▸ **Scenes as source code**
--- begin ---
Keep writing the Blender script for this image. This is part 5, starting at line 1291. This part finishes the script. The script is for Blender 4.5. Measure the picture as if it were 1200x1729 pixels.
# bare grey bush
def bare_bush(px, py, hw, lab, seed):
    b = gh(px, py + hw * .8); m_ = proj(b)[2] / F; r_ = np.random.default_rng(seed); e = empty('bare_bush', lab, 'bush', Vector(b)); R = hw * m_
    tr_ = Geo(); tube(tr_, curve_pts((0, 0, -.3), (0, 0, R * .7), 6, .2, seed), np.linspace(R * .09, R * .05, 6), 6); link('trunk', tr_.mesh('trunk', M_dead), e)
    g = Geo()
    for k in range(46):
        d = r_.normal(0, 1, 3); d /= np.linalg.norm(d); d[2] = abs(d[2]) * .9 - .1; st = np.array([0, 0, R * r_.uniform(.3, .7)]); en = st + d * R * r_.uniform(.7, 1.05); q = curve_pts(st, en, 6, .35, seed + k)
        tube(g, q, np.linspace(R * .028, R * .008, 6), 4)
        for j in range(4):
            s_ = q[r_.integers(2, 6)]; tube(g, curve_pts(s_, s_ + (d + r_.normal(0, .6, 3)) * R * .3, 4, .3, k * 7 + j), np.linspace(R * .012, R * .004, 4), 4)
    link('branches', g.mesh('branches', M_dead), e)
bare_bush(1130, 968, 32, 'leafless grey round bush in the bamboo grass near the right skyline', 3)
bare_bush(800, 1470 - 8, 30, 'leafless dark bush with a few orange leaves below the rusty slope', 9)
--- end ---
--- begin ---
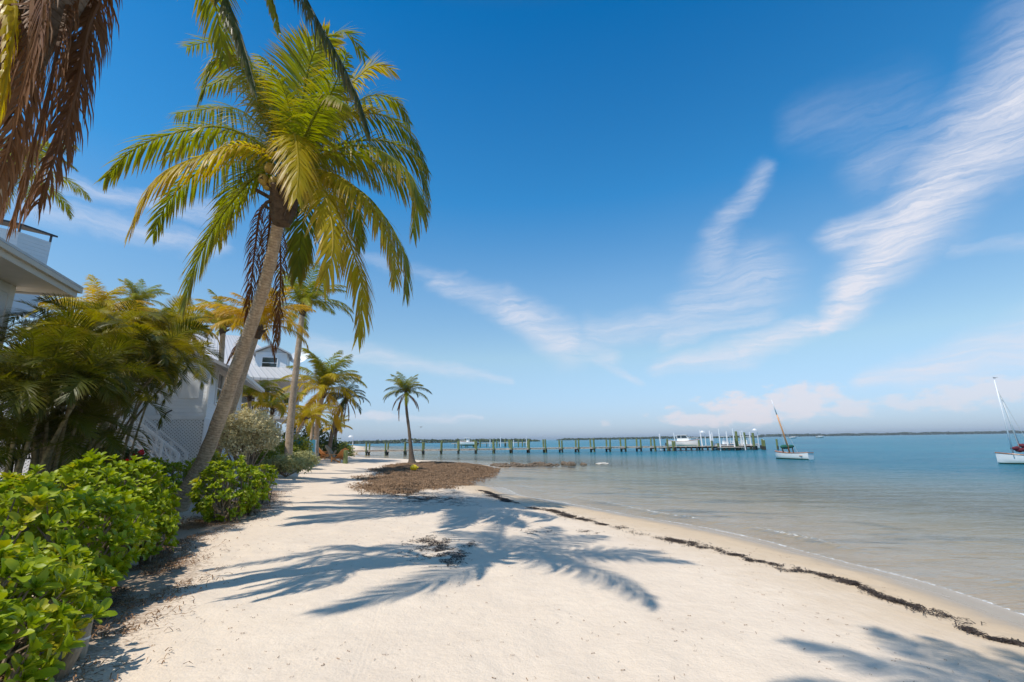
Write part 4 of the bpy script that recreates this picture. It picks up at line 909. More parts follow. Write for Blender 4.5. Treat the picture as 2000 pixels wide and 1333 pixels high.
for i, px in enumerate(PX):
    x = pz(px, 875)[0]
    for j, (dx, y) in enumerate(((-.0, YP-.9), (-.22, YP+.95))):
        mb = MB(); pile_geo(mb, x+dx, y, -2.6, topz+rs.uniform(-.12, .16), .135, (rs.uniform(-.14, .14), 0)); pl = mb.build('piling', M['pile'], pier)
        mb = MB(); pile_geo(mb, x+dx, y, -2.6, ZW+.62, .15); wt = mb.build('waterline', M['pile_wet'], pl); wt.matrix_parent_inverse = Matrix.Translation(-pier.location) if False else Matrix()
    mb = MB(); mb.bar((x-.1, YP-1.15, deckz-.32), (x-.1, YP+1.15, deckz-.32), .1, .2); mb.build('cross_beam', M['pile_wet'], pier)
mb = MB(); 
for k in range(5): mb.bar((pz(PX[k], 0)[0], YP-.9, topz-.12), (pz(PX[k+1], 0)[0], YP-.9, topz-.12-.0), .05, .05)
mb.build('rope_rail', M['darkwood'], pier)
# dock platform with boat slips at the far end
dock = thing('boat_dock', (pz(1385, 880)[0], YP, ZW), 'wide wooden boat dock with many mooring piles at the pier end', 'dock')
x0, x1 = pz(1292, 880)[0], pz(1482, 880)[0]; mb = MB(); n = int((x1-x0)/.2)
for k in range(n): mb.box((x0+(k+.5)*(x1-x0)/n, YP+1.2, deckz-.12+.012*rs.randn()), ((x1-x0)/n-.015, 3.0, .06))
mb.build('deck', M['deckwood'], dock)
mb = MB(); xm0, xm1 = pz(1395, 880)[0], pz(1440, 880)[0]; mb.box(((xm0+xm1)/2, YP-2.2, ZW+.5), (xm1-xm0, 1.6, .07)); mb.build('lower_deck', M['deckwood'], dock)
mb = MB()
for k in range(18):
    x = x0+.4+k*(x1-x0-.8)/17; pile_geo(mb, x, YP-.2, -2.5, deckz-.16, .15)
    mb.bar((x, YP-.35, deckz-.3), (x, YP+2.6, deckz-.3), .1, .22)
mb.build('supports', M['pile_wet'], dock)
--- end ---
--- begin ---
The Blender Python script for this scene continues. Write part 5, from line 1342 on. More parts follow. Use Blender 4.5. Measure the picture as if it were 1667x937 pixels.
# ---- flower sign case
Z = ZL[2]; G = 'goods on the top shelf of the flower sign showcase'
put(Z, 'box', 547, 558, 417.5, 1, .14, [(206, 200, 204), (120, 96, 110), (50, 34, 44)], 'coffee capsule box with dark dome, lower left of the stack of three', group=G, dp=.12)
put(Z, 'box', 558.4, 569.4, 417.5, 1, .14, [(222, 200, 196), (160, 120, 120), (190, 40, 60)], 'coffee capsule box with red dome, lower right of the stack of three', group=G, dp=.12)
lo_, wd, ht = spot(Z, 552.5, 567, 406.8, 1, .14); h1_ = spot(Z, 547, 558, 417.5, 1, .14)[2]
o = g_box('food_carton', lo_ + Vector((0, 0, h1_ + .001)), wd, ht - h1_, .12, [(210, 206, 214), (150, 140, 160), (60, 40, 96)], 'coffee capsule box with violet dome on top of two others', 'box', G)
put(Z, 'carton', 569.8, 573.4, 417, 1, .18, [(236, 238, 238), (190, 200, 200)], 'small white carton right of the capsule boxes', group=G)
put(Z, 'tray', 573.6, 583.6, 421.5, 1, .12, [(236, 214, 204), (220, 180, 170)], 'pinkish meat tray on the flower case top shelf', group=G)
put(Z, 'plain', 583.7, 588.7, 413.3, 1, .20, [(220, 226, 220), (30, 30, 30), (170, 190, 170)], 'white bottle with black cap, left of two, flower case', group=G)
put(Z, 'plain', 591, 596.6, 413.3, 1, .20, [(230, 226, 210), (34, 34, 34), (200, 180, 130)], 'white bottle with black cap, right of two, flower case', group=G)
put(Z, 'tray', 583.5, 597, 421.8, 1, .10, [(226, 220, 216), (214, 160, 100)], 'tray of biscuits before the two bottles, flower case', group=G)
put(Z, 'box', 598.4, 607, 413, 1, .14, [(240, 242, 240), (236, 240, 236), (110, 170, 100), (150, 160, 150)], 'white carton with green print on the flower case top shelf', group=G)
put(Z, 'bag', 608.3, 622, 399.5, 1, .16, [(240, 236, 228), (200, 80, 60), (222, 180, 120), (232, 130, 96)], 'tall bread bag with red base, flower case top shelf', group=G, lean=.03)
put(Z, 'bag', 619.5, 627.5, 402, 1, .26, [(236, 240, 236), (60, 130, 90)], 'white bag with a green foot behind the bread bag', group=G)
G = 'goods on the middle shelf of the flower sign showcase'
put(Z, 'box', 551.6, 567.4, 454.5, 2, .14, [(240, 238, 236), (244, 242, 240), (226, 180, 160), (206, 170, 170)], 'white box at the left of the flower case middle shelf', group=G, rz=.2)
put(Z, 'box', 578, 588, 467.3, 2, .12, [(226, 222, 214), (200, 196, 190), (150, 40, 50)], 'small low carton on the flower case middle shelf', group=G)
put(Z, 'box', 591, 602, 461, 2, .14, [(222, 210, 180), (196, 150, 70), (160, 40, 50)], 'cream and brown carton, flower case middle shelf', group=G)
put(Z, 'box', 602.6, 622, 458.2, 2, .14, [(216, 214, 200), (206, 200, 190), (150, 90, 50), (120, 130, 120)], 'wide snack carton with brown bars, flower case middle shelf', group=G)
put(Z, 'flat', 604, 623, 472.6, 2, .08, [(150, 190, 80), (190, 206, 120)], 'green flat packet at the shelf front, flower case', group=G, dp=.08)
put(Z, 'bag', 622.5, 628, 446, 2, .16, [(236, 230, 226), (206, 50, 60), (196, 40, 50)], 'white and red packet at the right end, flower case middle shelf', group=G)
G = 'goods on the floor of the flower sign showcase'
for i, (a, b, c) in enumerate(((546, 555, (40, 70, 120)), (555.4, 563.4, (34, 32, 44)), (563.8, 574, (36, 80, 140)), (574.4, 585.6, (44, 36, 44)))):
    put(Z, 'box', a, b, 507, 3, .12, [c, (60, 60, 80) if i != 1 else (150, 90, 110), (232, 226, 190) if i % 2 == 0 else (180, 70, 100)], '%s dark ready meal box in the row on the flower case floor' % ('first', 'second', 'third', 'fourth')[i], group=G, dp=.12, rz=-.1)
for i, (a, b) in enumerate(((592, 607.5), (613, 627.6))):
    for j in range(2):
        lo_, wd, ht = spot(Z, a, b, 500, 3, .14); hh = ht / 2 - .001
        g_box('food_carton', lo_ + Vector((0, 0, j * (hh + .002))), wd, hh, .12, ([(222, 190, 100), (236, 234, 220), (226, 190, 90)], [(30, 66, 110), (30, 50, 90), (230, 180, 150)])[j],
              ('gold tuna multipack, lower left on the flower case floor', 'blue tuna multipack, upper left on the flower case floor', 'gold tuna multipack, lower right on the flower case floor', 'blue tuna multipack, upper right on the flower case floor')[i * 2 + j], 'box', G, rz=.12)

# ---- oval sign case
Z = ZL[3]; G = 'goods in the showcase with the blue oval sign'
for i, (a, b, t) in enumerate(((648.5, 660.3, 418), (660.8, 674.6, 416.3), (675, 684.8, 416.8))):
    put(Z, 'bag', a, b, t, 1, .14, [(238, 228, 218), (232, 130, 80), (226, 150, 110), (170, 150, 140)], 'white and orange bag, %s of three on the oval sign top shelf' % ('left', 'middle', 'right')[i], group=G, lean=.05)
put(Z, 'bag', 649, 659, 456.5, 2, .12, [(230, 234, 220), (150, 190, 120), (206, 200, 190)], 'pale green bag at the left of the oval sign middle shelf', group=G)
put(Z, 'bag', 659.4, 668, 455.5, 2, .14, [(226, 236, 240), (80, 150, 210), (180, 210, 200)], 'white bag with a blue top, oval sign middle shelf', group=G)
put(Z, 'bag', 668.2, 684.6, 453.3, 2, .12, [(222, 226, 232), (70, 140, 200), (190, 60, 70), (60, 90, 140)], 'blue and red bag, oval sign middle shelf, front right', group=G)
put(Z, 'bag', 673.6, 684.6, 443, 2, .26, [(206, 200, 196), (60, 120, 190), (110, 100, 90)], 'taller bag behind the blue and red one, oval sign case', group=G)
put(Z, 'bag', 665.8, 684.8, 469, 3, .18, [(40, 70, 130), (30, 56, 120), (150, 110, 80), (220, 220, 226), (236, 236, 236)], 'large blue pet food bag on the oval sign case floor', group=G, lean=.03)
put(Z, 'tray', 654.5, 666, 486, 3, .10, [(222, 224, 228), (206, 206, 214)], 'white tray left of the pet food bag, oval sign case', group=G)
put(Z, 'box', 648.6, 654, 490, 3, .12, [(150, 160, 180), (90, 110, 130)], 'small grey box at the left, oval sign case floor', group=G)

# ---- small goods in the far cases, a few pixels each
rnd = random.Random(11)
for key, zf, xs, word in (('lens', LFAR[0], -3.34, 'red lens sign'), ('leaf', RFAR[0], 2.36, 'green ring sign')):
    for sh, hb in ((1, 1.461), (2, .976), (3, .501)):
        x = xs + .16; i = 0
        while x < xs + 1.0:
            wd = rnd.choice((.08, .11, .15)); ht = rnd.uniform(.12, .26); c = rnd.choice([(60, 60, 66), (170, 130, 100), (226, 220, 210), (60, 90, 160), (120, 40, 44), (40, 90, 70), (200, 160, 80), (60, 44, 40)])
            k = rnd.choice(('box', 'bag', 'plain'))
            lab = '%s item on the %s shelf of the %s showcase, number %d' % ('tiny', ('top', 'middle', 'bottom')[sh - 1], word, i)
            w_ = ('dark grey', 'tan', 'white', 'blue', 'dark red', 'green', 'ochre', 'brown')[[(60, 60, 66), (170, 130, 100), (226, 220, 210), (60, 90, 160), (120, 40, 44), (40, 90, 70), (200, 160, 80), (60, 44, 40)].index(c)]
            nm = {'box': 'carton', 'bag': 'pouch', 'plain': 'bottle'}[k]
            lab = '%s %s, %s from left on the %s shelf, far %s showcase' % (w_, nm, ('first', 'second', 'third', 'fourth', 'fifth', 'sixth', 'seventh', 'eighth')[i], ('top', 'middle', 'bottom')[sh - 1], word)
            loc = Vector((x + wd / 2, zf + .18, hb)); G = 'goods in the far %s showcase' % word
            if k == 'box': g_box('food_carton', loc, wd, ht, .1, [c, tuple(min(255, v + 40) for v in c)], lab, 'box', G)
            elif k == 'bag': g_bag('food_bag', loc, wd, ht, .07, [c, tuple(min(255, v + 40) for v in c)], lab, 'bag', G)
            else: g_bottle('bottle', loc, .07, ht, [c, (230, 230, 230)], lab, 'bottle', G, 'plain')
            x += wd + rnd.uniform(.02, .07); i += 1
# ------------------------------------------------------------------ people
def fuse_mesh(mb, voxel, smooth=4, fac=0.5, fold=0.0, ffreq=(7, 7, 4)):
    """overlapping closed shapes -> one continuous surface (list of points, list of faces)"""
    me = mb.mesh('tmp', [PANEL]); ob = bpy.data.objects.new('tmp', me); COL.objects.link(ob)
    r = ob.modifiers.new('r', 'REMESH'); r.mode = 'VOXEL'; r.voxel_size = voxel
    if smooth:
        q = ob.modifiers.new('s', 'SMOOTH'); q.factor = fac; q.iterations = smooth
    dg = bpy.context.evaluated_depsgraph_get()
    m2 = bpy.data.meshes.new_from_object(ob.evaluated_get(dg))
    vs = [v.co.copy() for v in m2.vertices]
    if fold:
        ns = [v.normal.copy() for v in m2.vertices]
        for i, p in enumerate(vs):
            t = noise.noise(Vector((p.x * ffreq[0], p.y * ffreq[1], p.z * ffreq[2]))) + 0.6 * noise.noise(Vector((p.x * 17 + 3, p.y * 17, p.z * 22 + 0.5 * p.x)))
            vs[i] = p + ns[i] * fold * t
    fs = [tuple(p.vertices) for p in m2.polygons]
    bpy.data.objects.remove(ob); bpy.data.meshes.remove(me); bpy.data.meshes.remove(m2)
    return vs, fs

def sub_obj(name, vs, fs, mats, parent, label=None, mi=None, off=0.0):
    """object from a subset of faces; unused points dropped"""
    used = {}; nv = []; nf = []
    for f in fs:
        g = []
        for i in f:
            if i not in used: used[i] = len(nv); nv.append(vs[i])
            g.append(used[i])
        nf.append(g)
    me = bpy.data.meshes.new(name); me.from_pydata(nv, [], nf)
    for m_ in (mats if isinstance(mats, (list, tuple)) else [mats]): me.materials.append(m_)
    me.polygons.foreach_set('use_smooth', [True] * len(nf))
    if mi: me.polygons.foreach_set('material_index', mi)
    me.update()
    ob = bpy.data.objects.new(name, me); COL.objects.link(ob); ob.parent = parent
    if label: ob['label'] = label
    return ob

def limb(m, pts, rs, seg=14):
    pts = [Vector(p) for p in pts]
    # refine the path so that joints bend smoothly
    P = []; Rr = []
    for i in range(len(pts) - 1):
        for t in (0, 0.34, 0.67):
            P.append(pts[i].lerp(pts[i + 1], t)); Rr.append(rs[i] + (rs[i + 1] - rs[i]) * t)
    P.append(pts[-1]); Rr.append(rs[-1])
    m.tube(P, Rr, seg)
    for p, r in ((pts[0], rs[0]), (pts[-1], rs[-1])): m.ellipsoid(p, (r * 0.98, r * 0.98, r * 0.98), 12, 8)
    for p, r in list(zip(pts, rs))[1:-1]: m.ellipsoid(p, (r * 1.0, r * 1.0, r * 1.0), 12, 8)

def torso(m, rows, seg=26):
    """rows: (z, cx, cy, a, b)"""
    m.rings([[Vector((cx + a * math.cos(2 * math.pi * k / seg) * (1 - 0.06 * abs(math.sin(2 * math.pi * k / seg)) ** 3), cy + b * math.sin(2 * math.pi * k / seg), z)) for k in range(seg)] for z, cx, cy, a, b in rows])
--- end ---
▸ **WORK INSTRUCTIONS**
Look through the entries and return every line where "pixels" appears.

▸ **SOLVED PROBLEM**
Keep writing the Blender script for this image. This is part 5, starting at line 1291. This part finishes the script. The script is for Blender 4.5. Measure the picture as if it were 1200x1729 pixels.
Write part 4 of the bpy script that recreates this picture. It picks up at line 909. More parts follow. Write for Blender 4.5. Treat the picture as 2000 pixels wide and 1333 pixels high.
The Blender Python script for this scene continues. Write part 5, from line 1342 on. More parts follow. Use Blender 4.5. Measure the picture as if it were 1667x937 pixels.
# ---- small goods in the far cases, a few pixels each